On to heaven my love went before me...
and a piece of my heart went with him.
While watching the movie Driving Miss Daisy, the part at the end, when Hoke is feeding Miss Daisy her Thanksgiving pie, snatches my soul every time. I flash back to my dad in a nursing home. How he loved his pie! Feeding him, combing his soft white hair, tucking him into his bed before I left for home, were rituals I feared were nearing an end. I was right to fear. The rituals did end.
One day, Dad slipped on to heaven before me...
and a piece of my heart went with him.
When death calls, I tremble at its audacity and its brusque rudeness. It doesn't care what it interrupts or how many pieces of our hearts it carries away with it. Death nibbles at our relationships like an insatiable predator, and pretends it doesn't know it has already been defeated a long time ago.
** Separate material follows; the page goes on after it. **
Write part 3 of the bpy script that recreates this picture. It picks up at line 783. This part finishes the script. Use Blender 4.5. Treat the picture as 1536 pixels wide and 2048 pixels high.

When sighs escape me, when a longing for my loved ones brings tears, I read this:
So when this corruptible shall have put on incorruption,
and this mortal shall have put on immortality,
then shall be brought to pass
the saying that is written,
Death is swallowed up in victory.
O death, where is thy sting? O grave, where is thy victory?
(1 Corinthians 15: 54-55, KJV)
I wipe my tears, my world rights itself, and the balance tips toward life once again. We were not made for death, but for living. And, someday...heaven.